In the absence of any fresh economic news to aggravate the market’s lingering inflation jitters, interest rates held steady in the bond market after creeping toward worrisome levels during the prior two sessions.

Analysts said investors were encouraged by newly published minutes from the Federal Reserve’s strategy meeting on March 25, when central bank officials raised a key short-term lending rate.

The move was designed to ease inflationary trends by slowing the economy, but stocks fell sharply amid concerns the Fed would raise rates repeatedly, hurting company profits.

But the minutes from the meeting, published Thursday afternoon, revealed that in raising rates, Fed policy makers acknowledged that inflation “remained remarkably subdued,” and suggested that inflationary pressures “could well begin to wane soon, if they had not already begun to do so.”

Bonds had been struggling since Tuesday, when Federal Reserve officials passed on a chance to raise short-term interest rates again.

Bond traders worried that the Fed had succumbed to political pressure to let the economy grow, but would soon need to raise rates again anyway or risk rapid inflation, which can make fixed-income investments less appealing. The minutes from the March meeting helped alleviate those fears.
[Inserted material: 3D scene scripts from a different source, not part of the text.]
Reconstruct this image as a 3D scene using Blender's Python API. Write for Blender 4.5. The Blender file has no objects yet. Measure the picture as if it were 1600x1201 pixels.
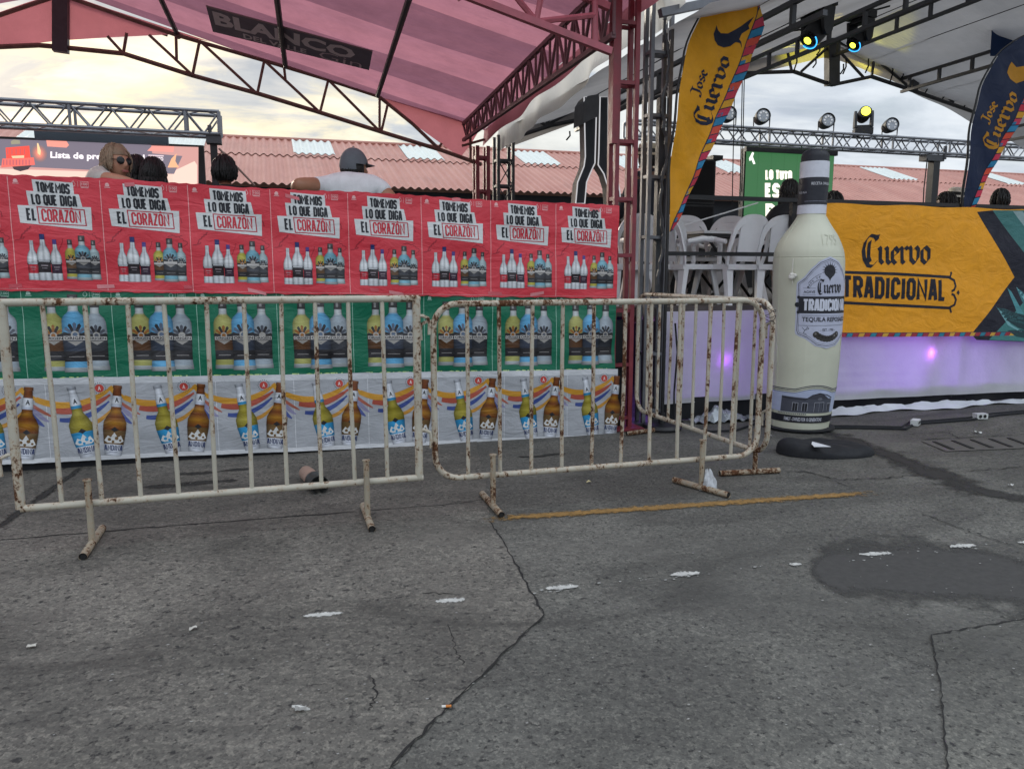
import bpy, bmesh, math, random
from mathutils import Vector, Matrix
from mathutils.geometry import tessellate_polygon
random.seed(11)
SC = bpy.context.scene
COL = SC.collection
R = math.radians

# ------------------------------------------------------------ camera, sky, sun, exposure
CAM_H, FPX, PITCH, YAW = 1.3, 1200.0, R(8.3), R(17.0)
cd = bpy.data.cameras.new('camera'); cam = bpy.data.objects.new('camera', cd); COL.objects.link(cam)
cam.location = (0, 0, CAM_H); cam.rotation_euler = (R(90) - PITCH, 0, -YAW)
cd.sensor_fit = 'HORIZONTAL'; cd.sensor_width = 36; cd.lens = FPX / 1600 * 36
cd.clip_start = 0.05; cd.clip_end = 2000
SC.camera = cam
SC.view_settings.view_transform = 'Standard'; SC.view_settings.look = 'None'
SC.view_settings.exposure = 0.88; SC.view_settings.gamma = 1
SUN_EL, SUN_AZ = R(14), R(-22)          # azimuth measured from +Y towards +X
w = bpy.data.worlds.new('World'); SC.world = w; w.use_nodes = True
def build_world():
    nt = w.node_tree; N = nt.nodes; L = nt.links; N.clear()
    out = N.new('ShaderNodeOutputWorld')
    sky = N.new('ShaderNodeTexSky'); sky.sky_type = 'NISHITA'; sky.sun_disc = False
    sky.sun_elevation = SUN_EL; sky.sun_rotation = SUN_AZ; sky.air_density = 1.2; sky.dust_density = 2.0
    bg1 = N.new('ShaderNodeBackground'); bg1.inputs[1].default_value = 0.11
    L.new(sky.outputs[0], bg1.inputs[0])
    tc = N.new('ShaderNodeTexCoord'); sep = N.new('ShaderNodeSeparateXYZ'); L.new(tc.outputs['Generated'], sep.inputs[0])
    def M(op, a, b=None, c=None):
        n = N.new('ShaderNodeMath'); n.operation = op
        for i, x in enumerate((a, b, c)):
            if x is None: continue
            if isinstance(x, (int, float)): n.inputs[i].default_value = x
            else: L.new(x, n.inputs[i])
        return n.outputs[0]
    z = M('ADD', M('MAXIMUM', sep.outputs[2], 0.0), 0.16)
    cx = M('DIVIDE', sep.outputs[0], z); cy = M('DIVIDE', sep.outputs[1], z)
    cmb = N.new('ShaderNodeCombineXYZ'); L.new(cx, cmb.inputs[0]); L.new(cy, cmb.inputs[1])
    def noise(scale, det, rough, off=0):
        n = N.new('ShaderNodeTexNoise'); n.inputs['Scale'].default_value = scale; n.inputs['Detail'].default_value = det
        n.inputs['Roughness'].default_value = rough; n.inputs['Distortion'].default_value = 0.4
        mp = N.new('ShaderNodeMapping'); mp.inputs['Location'].default_value = (off, off * .7, 0); mp.inputs['Scale'].default_value = (1, 1.5, 1)
        L.new(cmb.outputs[0], mp.inputs[0]); L.new(mp.outputs[0], n.inputs[0]); return n.outputs[0]
    def ramp(v, stops):
        r = N.new('ShaderNodeValToRGB'); e = r.color_ramp.elements
        while len(e) < len(stops): e.new(0.5)
        for k, (p, c) in enumerate(stops): e[k].position = p; e[k].color = (*c, 1)
        L.new(v, r.inputs[0]); return r.outputs[0]
    n1 = noise(1.55, 8, .6, 3.1); n2 = noise(2.6, 5, .5, 9.4)
    # dot with the direction of the sunset glow
    g = Vector((math.sin(R(-13)), math.cos(R(-13)), 0.16)).normalized()
    dv = N.new('ShaderNodeVectorMath'); dv.operation = 'DOT_PRODUCT'; L.new(tc.outputs['Generated'], dv.inputs[0]); dv.inputs[1].default_value = g
    glow = ramp(dv.outputs['Value'], [(0.62, (0, 0, 0)), (0.86, (.35, .35, .35)), (0.98, (1, 1, 1))])
    cool = ramp(n1, [(.30, (.50, .56, .66)), (.45, (.66, .72, .80)), (.56, (.80, .86, .93)), (.72, (.92, .96, 1.0))])
    warm = ramp(n1, [(.33, (.42, .47, .55)), (.44, (.60, .63, .66)), (.515, (.98, .89, .66)), (.60, (1.12, 1.03, .80)), (.8, (1.2, 1.12, .98))])
    mx = N.new('ShaderNodeMix'); mx.data_type = 'RGBA'; L.new(glow, mx.inputs[0]); L.new(cool, mx.inputs[6]); L.new(warm, mx.inputs[7])
    mul = N.new('ShaderNodeMix'); mul.data_type = 'RGBA'; mul.blend_type = 'MULTIPLY'; mul.inputs[0].default_value = 1
    L.new(mx.outputs[2], mul.inputs[6]); L.new(ramp(n2, [(.25, (.80, .81, .84)), (.6, (1, 1, 1))]), mul.inputs[7])
    el = ramp(sep.outputs[2], [(.30, (.56, .56, .56)), (.62, (1.15, 1.15, 1.15))])
    mul2 = N.new('ShaderNodeMix'); mul2.data_type = 'RGBA'; mul2.blend_type = 'MULTIPLY'; mul2.inputs[0].default_value = 1
    L.new(mul.outputs[2], mul2.inputs[6]); L.new(el, mul2.inputs[7])
    bg2 = N.new('ShaderNodeBackground'); bg2.inputs[1].default_value = 1.0; L.new(mul2.outputs[2], bg2.inputs[0])
    ms = N.new('ShaderNodeMixShader'); L.new(ramp(n2, [(.2, (.72, .72, .72)), (.5, (.96, .96, .96))]), ms.inputs[0])
    L.new(bg1.outputs[0], ms.inputs[1]); L.new(bg2.outputs[0], ms.inputs[2]); L.new(ms.outputs[0], out.inputs[0])
build_world()
sl = bpy.data.lights.new('sun', 'SUN'); sl.energy = 1.1; sl.angle = R(14); sl.color = (1, .9, .74)
so = bpy.data.objects.new('sun', sl); COL.objects.link(so)
sd = Vector((math.sin(SUN_AZ) * math.cos(SUN_EL), math.cos(SUN_AZ) * math.cos(SUN_EL), math.sin(SUN_EL)))
so.rotation_euler = sd.to_track_quat('Z', 'Y').to_euler(); so.location = (-10, 30, 20)

# ------------------------------------------------------------ measuring helpers: a pixel of the photograph to a point of the place
_f = Vector((math.sin(YAW) * math.cos(PITCH), math.cos(YAW) * math.cos(PITCH), -math.sin(PITCH)))
_r = Vector((math.cos(YAW), -math.sin(YAW), 0)); _u = _r.cross(_f); _O = Vector((0, 0, CAM_H))
def ray(px, py): return _f + _r * ((px - 800) / FPX) + _u * ((600.5 - py) / FPX)
def atG(px, py, z=0.0): d = ray(px, py); return _O + d * ((z - CAM_H) / d.z)
def atY(px, py, Y): d = ray(px, py); return _O + d * (Y / d.y)
def atX(px, py, X): d = ray(px, py); return _O + d * (X / d.x)
def atP(px, py, p, n): d = ray(px, py); return _O + d * ((Vector(p) - _O).dot(Vector(n)) / d.dot(Vector(n)))

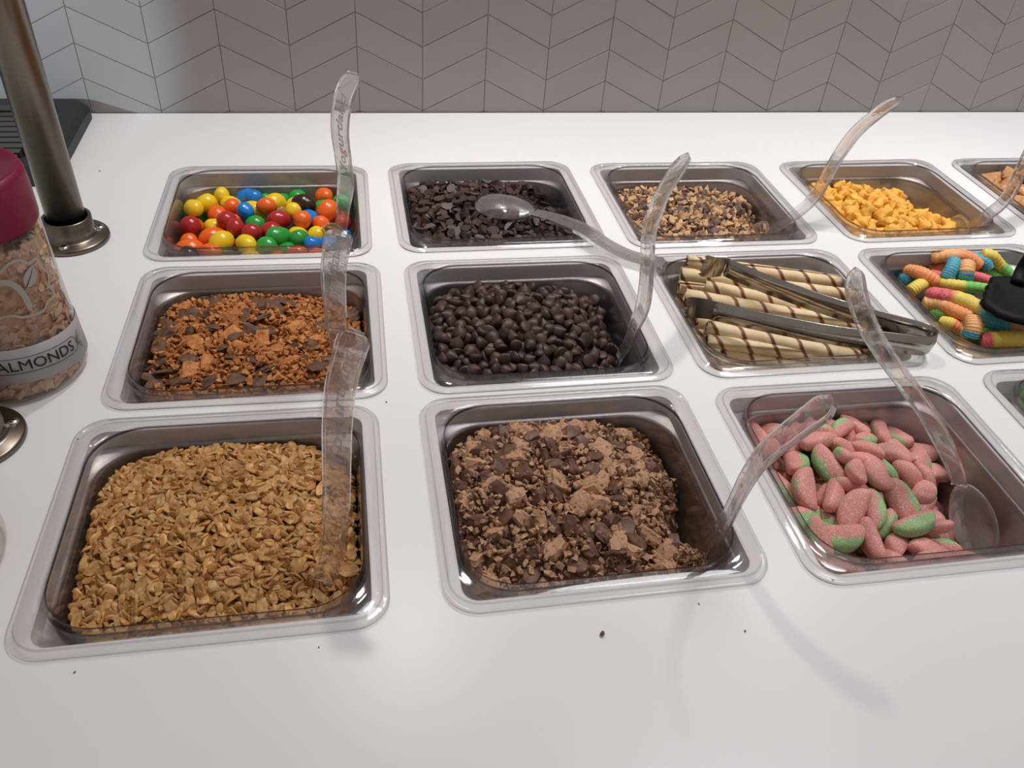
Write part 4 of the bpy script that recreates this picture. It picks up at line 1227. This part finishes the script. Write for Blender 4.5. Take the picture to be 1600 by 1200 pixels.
def strip(C, width, thick, tilt, o0, w_end=None):
    V = []; F = []; n = len(C)
    for i in range(n):
        T = (Vector(C[min(i + 1, n - 1)]) - Vector(C[max(i - 1, 0)])).normalized()
        D = Vector((0, 0, -1)) + Vector(tilt); D = (D - T * D.dot(T)).normalized()
        S_ = T.cross(D).normalized()
        p = Vector(C[i]) - o0
        crease = 0.0012
        for (a, b) in ((0, 0), (width * 0.5, crease), (width, 0), (width, thick), (width * 0.5, crease + thick), (0, thick)):
            V.append(tuple(p + D * a + S_ * b))
    for i in range(n - 1):
        for k in range(6):
            k2 = (k + 1) % 6
            F.append((i * 6 + k, i * 6 + k2, (i + 1) * 6 + k2, (i + 1) * 6 + k))
    F.append((5, 4, 3, 2, 1, 0)); F.append(tuple(range((n - 1) * 6, n * 6)))
    return V, F


V, F = strip(C, 0.0158, 0.0009, (0, 0, 0), o0)
mesh_obj('spring_arms', V, F, M['tongs'], t, smooth=True)
for (base_p, tip_p, zt) in (((0.2846, 0.5193, 0.0240), (0.2676, 0.5217, 0.0260), 1), ((0.2581, 0.4720, 0.0170), (0.2398, 0.4757, 0.0160), -1)):
    b_, e_ = Vector(base_p), Vector(tip_p)
    T = (e_ - b_).normalized(); D = Vector((0, 0, -1)); D = (D - T * D.dot(T)).normalized(); S_ = T.cross(D).normalized()
    V = []; F = []
    m_ = 10; L_ = (e_ - b_).length
    for side in (0, 1):
        for i in range(m_ + 1):
            u = i / m_
            wd = 0.0158 + 0.0030 * u
            off = S_ * (0.0009 * side) + S_ * (0.0030 * math.sin(u * 2.2) * zt)
            for k in range(13):
                v_ = k / 12
                ext = (0.0022 if k % 2 else 0.0) if i == m_ else 0.0
                V.append(tuple(b_ - o0 + T * (L_ * u + ext) + D * (-0.0017 * u + wd * v_) + off))
    q = (m_ + 1) * 13
    for i in range(m_):
        for k in range(12):
            x_ = i * 13 + k
            F.append((x_, x_ + 1, x_ + 14, x_ + 13)); F.append((q + x_, q + x_ + 13, q + x_ + 14, q + x_ + 1))
    for k in range(12):
        x_ = m_ * 13 + k; F.append((x_, x_ + 1, q + x_ + 1, q + x_))
    for i in range(m_):
        for k in (0, 12):
            x_ = i * 13 + k; F.append((x_, x_ + 13, q + x_ + 13, q + x_))
    mesh_obj('toothed_claw', V, F, M['tongs'], t, smooth=False)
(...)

“The most important piece of news this week was not the Fed’s decision to leave rates unchanged, but when they released the minutes, which said they removed their bias toward tightening credit right after they tightened,” said Jeffrey Applegate, chief investment strategist at Lehman Brothers.

Overseas, Tokyo’s Nikkei stock average rose 0.7 percent, Frankfurt’s DAX index rose 0.6 percent and London’s FT-SE 100 rose 0.2 percent.